__Task brief__. Retype all material exactly. Pictures stay out of the copy.

__Information provided__.
============================================================
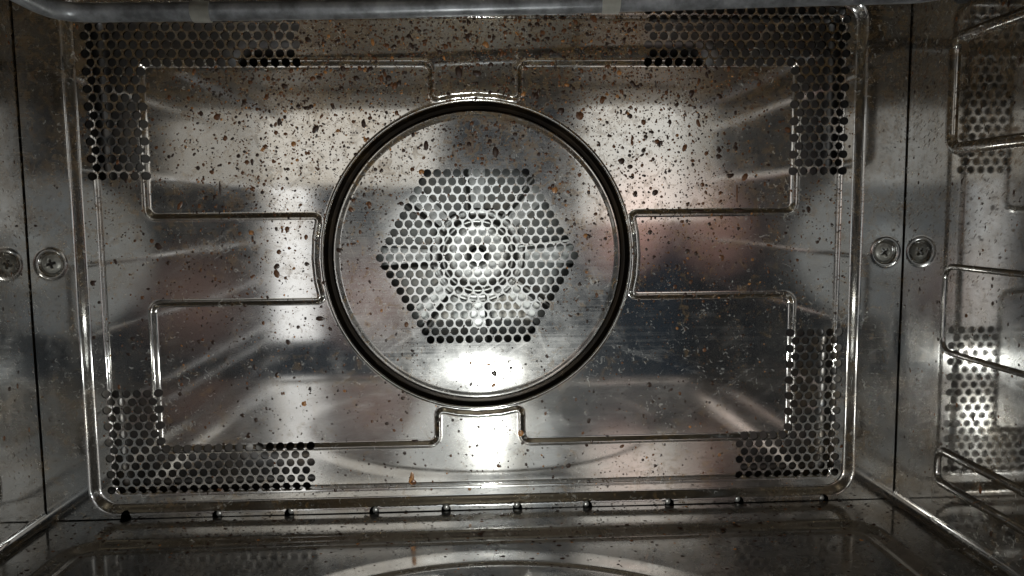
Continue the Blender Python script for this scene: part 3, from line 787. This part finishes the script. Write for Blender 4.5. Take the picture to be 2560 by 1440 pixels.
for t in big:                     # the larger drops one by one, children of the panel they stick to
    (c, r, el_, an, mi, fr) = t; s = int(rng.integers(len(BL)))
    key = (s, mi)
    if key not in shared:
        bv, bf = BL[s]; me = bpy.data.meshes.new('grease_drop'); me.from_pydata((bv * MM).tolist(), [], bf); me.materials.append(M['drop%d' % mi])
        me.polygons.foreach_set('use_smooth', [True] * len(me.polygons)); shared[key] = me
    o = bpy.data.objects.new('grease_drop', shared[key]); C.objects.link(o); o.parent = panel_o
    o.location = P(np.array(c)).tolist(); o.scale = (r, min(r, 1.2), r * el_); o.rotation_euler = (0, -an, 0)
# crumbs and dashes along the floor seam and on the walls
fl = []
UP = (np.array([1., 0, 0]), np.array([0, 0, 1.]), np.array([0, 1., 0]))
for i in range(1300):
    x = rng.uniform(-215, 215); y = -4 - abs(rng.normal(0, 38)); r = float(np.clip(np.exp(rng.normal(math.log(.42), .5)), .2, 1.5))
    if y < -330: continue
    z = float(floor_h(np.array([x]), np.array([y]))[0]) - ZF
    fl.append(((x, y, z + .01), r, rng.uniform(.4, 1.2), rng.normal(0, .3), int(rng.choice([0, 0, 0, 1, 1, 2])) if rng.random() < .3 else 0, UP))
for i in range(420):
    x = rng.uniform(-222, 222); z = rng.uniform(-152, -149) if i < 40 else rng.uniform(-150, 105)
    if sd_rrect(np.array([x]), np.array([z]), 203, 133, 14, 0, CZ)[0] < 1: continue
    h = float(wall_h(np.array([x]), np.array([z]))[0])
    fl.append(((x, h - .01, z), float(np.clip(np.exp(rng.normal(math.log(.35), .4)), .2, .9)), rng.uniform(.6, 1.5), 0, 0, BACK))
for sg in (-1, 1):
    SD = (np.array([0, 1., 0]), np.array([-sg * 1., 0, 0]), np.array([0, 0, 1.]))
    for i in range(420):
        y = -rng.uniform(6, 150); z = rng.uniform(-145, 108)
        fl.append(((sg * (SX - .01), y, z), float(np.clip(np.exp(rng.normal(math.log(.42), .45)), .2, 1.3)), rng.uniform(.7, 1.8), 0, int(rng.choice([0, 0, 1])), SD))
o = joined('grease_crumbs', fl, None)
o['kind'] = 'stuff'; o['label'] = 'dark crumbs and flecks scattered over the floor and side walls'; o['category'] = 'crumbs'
============================================================
__Solution__.
Continue the Blender Python script for this scene: part 3, from line 787. This part finishes the script. Write for Blender 4.5. Take the picture to be 2560 by 1440 pixels.
for t in big:                     # the larger drops one by one, children of the panel they stick to
    (c, r, el_, an, mi, fr) = t; s = int(rng.integers(len(BL)))
    key = (s, mi)
    if key not in shared:
        bv, bf = BL[s]; me = bpy.data.meshes.new('grease_drop'); me.from_pydata((bv * MM).tolist(), [], bf); me.materials.append(M['drop%d' % mi])
        me.polygons.foreach_set('use_smooth', [True] * len(me.polygons)); shared[key] = me
    o = bpy.data.objects.new('grease_drop', shared[key]); C.objects.link(o); o.parent = panel_o
    o.location = P(np.array(c)).tolist(); o.scale = (r, min(r, 1.2), r * el_); o.rotation_euler = (0, -an, 0)
# crumbs and dashes along the floor seam and on the walls
fl = []
UP = (np.array([1., 0, 0]), np.array([0, 0, 1.]), np.array([0, 1., 0]))
for i in range(1300):
    x = rng.uniform(-215, 215); y = -4 - abs(rng.normal(0, 38)); r = float(np.clip(np.exp(rng.normal(math.log(.42), .5)), .2, 1.5))
    if y < -330: continue
    z = float(floor_h(np.array([x]), np.array([y]))[0]) - ZF
    fl.append(((x, y, z + .01), r, rng.uniform(.4, 1.2), rng.normal(0, .3), int(rng.choice([0, 0, 0, 1, 1, 2])) if rng.random() < .3 else 0, UP))
for i in range(420):
    x = rng.uniform(-222, 222); z = rng.uniform(-152, -149) if i < 40 else rng.uniform(-150, 105)
    if sd_rrect(np.array([x]), np.array([z]), 203, 133, 14, 0, CZ)[0] < 1: continue
    h = float(wall_h(np.array([x]), np.array([z]))[0])
    fl.append(((x, h - .01, z), float(np.clip(np.exp(rng.normal(math.log(.35), .4)), .2, .9)), rng.uniform(.6, 1.5), 0, 0, BACK))
for sg in (-1, 1):
    SD = (np.array([0, 1., 0]), np.array([-sg * 1., 0, 0]), np.array([0, 0, 1.]))
    for i in range(420):
        y = -rng.uniform(6, 150); z = rng.uniform(-145, 108)
        fl.append(((sg * (SX - .01), y, z), float(np.clip(np.exp(rng.normal(math.log(.42), .45)), .2, 1.3)), rng.uniform(.7, 1.8), 0, int(rng.choice([0, 0, 1])), SD))
o = joined('grease_crumbs', fl, None)
o['kind'] = 'stuff'; o['label'] = 'dark crumbs and flecks scattered over the floor and side walls'; o['category'] = 'crumbs'